#### Do this:
Copy each line of the entries beneath that contains the word "pixels".

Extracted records
==========

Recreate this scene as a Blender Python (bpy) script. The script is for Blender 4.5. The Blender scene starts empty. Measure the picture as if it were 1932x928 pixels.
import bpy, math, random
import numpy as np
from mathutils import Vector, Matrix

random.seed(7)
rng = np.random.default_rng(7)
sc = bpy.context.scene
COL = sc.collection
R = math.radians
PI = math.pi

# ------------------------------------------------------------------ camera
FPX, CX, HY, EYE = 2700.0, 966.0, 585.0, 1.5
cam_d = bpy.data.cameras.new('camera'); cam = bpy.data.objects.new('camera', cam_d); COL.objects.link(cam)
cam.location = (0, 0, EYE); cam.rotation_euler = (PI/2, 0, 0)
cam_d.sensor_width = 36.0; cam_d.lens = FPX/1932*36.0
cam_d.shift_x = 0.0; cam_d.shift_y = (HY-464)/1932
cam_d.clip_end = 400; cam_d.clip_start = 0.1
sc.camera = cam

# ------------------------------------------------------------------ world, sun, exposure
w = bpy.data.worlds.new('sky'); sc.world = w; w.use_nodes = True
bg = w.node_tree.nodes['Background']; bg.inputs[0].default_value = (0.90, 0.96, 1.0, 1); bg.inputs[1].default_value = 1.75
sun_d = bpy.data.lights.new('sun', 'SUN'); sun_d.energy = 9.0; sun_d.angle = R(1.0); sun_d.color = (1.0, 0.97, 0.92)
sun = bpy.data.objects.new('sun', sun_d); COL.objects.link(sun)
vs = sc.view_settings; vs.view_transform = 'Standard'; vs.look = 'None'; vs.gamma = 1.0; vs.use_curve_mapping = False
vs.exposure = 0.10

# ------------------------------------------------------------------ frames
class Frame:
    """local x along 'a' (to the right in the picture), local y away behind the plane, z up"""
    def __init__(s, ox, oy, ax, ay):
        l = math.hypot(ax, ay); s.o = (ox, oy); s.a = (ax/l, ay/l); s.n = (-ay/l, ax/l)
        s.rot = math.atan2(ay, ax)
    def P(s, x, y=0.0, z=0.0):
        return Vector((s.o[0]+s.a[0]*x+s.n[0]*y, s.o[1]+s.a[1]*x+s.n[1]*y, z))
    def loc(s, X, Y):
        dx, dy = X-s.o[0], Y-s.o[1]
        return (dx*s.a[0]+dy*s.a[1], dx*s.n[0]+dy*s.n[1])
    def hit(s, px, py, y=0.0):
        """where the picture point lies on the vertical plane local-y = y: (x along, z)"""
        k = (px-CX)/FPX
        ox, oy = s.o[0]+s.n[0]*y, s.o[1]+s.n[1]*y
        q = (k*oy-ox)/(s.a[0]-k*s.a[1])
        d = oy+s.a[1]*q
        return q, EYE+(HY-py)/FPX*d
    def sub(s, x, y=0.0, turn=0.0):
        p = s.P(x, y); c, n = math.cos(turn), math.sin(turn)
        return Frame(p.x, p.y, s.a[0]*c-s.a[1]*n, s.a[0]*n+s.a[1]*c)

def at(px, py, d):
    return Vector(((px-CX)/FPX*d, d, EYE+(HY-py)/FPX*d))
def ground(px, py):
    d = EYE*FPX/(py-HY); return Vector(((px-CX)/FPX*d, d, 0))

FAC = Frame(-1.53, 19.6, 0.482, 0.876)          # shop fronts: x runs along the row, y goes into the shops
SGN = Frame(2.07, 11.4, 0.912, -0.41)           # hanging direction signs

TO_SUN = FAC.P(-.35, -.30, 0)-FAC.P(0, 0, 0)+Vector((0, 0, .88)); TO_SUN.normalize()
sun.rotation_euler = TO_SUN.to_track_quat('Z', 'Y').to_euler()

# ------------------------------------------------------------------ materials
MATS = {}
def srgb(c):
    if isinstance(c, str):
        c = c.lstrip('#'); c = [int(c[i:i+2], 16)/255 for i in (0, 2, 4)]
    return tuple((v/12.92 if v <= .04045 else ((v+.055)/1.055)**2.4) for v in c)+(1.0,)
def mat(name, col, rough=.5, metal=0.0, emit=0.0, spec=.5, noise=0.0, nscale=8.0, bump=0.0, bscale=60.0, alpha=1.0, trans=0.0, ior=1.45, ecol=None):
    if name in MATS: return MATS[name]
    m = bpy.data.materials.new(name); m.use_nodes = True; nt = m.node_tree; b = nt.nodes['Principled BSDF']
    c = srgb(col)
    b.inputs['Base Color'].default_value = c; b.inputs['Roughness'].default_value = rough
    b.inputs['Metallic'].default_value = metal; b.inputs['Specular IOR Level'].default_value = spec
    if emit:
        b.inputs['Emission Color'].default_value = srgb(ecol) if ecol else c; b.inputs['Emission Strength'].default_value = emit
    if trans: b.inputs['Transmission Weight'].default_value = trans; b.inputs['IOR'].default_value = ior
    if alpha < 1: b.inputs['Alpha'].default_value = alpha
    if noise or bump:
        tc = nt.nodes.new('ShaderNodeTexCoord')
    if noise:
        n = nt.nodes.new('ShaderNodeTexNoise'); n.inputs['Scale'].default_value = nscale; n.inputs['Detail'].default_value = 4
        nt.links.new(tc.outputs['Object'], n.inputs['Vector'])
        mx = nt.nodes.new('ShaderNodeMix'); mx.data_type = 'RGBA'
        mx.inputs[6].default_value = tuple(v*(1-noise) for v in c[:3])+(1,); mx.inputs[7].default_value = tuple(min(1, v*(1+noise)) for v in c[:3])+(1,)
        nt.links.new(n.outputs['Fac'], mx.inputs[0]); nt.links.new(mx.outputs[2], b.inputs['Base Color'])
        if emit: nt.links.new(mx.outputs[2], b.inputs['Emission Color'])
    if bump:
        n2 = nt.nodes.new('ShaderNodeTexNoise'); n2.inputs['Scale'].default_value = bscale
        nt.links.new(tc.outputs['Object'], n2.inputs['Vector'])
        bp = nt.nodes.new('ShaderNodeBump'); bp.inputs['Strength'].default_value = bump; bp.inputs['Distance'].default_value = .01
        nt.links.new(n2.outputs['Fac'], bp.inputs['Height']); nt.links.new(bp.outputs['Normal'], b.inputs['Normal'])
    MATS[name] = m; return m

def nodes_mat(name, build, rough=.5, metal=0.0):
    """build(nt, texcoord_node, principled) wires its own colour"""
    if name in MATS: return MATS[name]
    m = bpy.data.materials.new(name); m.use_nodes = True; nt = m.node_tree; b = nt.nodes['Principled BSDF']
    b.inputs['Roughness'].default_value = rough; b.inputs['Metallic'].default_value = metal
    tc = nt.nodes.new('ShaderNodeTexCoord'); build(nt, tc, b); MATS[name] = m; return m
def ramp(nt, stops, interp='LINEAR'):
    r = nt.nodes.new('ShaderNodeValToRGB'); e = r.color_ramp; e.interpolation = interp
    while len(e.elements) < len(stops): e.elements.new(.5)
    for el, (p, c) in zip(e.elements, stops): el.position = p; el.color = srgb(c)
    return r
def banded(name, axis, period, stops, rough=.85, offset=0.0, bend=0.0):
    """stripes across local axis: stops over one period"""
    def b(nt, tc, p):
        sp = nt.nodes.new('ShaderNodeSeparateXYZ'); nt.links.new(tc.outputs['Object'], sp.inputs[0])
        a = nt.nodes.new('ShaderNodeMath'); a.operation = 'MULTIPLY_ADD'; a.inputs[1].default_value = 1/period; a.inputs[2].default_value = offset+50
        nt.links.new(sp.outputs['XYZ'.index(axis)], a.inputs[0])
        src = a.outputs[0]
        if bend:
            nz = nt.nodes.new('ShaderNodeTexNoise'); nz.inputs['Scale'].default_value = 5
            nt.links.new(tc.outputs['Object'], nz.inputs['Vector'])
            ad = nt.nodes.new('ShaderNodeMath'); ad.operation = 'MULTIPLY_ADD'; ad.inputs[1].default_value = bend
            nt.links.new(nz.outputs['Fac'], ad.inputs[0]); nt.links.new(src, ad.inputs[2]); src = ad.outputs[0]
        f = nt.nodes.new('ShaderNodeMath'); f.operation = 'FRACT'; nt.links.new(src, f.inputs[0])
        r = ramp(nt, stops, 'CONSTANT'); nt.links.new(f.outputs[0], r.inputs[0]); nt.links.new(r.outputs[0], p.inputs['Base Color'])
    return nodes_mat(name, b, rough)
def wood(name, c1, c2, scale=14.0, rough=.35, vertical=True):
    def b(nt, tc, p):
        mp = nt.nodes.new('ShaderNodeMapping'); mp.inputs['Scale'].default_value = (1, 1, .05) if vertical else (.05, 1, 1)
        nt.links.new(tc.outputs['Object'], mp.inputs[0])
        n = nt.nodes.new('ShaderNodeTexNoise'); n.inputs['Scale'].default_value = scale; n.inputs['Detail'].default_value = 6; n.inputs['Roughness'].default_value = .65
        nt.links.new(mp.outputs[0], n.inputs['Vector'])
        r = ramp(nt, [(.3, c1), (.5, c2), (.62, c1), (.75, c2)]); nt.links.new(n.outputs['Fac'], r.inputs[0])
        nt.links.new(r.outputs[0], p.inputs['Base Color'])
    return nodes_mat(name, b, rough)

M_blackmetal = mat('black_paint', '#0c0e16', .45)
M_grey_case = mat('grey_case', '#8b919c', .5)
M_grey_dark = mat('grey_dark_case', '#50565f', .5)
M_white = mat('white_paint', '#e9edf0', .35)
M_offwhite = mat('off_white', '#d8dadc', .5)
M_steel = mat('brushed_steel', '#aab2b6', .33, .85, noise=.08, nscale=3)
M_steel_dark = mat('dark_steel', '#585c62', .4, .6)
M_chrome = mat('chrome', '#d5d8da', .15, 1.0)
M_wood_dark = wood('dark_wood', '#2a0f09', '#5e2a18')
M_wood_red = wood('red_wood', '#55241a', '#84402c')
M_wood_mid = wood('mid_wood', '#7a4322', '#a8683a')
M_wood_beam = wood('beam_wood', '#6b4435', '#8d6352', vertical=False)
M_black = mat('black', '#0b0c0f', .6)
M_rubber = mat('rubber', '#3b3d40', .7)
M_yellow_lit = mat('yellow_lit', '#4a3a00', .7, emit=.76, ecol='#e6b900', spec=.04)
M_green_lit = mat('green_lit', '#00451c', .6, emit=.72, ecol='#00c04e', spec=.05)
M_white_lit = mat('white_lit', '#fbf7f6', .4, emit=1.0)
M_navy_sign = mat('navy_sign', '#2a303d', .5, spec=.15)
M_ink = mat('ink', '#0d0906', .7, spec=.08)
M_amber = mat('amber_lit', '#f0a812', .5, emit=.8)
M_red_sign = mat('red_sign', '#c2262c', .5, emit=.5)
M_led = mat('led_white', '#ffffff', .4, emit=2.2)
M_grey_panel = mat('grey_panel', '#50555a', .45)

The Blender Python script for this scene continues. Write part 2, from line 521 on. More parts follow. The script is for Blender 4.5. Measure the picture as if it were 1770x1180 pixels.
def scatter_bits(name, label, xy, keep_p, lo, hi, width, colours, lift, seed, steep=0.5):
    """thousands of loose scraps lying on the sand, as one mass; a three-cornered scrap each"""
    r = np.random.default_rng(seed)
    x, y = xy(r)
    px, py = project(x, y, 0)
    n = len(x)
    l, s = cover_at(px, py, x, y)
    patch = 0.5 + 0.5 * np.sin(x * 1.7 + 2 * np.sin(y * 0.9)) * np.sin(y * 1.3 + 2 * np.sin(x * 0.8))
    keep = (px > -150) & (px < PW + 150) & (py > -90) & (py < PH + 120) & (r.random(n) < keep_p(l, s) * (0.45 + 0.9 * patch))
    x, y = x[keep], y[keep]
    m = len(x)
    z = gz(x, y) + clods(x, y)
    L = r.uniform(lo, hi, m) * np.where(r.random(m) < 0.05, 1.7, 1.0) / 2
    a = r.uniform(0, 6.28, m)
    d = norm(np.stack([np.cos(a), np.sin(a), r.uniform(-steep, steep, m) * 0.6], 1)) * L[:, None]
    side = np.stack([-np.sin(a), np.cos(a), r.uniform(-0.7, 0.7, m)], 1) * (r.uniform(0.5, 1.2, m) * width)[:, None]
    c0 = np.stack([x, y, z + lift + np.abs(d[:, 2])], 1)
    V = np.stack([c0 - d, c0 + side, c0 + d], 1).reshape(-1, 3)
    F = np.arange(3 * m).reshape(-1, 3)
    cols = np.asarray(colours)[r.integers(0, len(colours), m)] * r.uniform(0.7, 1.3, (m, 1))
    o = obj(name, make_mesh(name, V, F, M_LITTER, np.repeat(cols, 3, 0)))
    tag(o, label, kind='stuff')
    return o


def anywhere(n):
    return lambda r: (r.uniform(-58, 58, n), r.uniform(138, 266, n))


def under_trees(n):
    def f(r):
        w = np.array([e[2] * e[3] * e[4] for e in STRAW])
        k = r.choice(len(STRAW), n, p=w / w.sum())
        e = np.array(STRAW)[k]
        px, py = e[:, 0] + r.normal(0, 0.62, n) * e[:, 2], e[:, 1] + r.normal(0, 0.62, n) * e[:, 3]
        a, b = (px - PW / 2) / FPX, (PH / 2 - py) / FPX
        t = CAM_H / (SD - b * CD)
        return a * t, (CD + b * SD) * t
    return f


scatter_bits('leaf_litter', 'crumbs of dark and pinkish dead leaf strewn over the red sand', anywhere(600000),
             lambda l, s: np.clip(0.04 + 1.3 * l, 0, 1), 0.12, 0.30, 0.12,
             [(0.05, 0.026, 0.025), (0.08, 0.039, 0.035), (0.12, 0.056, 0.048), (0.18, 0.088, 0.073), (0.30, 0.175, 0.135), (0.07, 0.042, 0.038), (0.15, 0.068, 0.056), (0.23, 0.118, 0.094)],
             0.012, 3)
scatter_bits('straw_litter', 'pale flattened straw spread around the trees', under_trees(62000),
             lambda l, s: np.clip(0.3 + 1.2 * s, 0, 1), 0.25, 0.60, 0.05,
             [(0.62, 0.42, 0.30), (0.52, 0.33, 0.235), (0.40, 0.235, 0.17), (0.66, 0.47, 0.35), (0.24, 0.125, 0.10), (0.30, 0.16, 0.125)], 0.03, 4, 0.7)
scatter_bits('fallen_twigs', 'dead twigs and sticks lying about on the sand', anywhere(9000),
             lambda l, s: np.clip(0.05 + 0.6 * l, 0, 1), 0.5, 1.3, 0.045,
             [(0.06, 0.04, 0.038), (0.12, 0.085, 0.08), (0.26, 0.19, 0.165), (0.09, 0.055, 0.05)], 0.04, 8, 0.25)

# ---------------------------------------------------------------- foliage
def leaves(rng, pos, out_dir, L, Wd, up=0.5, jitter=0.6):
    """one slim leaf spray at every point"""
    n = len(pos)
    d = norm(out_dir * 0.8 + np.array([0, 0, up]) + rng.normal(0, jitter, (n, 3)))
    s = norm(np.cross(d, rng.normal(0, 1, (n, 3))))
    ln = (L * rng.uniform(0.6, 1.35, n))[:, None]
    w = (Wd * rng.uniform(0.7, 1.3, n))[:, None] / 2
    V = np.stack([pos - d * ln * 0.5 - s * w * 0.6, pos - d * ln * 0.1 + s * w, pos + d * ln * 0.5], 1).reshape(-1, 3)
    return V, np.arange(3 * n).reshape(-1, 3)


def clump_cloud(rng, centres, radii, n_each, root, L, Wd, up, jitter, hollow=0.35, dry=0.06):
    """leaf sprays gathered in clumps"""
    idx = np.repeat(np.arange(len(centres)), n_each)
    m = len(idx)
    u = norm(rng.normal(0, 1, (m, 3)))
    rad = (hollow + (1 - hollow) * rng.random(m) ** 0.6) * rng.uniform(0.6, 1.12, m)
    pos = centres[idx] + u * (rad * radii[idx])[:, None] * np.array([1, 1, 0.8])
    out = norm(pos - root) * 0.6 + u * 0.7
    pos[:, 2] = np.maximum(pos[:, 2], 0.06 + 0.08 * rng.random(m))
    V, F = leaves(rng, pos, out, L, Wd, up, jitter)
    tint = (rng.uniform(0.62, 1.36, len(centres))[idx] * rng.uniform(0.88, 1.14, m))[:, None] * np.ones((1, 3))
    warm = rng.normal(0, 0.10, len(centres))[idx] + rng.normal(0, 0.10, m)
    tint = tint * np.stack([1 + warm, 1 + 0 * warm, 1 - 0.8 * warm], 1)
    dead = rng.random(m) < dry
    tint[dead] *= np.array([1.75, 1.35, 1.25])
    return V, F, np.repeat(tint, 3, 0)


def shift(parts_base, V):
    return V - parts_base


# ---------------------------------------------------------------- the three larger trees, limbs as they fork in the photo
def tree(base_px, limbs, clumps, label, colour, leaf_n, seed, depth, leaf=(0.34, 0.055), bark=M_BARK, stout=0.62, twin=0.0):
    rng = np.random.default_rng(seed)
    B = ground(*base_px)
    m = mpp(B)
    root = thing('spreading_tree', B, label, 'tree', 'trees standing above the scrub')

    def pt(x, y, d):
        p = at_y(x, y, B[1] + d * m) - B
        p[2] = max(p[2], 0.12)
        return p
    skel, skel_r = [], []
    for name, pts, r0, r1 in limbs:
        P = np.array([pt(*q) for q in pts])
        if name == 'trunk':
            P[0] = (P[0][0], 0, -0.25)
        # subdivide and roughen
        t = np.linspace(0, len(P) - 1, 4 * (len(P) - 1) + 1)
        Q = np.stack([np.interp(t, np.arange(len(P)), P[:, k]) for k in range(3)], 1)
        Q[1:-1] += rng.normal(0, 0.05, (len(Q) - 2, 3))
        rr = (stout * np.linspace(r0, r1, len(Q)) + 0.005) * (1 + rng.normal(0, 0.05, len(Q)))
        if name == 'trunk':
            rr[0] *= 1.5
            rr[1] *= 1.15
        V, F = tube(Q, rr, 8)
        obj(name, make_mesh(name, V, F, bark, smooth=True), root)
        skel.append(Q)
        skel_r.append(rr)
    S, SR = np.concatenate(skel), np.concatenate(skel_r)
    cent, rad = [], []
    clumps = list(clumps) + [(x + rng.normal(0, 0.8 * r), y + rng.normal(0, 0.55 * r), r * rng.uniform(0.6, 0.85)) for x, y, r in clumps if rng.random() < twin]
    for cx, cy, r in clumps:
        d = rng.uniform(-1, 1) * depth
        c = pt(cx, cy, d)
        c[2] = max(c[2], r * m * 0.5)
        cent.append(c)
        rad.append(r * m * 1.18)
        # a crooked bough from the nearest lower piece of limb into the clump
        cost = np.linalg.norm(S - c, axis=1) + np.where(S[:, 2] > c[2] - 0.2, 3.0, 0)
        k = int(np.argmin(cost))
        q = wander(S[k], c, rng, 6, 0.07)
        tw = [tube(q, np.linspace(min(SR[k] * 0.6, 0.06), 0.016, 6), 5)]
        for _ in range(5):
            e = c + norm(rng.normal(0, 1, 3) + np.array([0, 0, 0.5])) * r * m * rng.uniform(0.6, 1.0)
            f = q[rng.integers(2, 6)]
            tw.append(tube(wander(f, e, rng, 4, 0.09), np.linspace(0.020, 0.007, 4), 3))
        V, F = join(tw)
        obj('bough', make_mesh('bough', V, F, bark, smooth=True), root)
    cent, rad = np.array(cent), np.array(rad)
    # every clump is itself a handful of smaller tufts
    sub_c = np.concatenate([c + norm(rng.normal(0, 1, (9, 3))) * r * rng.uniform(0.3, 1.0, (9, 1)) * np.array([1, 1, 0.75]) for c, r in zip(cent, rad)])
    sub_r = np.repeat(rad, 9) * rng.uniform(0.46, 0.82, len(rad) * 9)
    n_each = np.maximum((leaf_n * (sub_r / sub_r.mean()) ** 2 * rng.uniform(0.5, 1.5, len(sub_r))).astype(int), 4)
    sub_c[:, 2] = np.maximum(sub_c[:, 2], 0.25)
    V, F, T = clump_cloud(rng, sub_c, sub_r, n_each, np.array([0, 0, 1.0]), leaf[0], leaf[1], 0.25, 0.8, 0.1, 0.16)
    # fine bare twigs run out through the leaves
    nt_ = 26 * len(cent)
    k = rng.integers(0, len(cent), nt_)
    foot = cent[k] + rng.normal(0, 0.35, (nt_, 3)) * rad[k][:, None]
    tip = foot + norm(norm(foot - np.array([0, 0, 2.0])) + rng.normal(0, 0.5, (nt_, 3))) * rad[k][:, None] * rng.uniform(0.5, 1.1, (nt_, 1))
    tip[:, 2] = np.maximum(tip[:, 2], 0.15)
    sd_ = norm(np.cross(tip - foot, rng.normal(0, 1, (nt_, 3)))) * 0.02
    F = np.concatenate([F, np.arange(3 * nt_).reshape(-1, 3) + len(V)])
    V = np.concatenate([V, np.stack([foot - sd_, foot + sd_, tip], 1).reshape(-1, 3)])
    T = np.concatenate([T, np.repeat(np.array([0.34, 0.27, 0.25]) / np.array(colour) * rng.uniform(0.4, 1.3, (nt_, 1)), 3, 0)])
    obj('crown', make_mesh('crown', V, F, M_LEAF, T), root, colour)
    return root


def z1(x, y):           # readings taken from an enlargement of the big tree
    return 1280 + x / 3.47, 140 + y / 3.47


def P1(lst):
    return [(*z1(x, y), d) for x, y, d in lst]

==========

#### Answer to the task:
Recreate this scene as a Blender Python (bpy) script. The script is for Blender 4.5. The Blender scene starts empty. Measure the picture as if it were 1932x928 pixels.
The Blender Python script for this scene continues. Write part 2, from line 521 on. More parts follow. The script is for Blender 4.5. Measure the picture as if it were 1770x1180 pixels.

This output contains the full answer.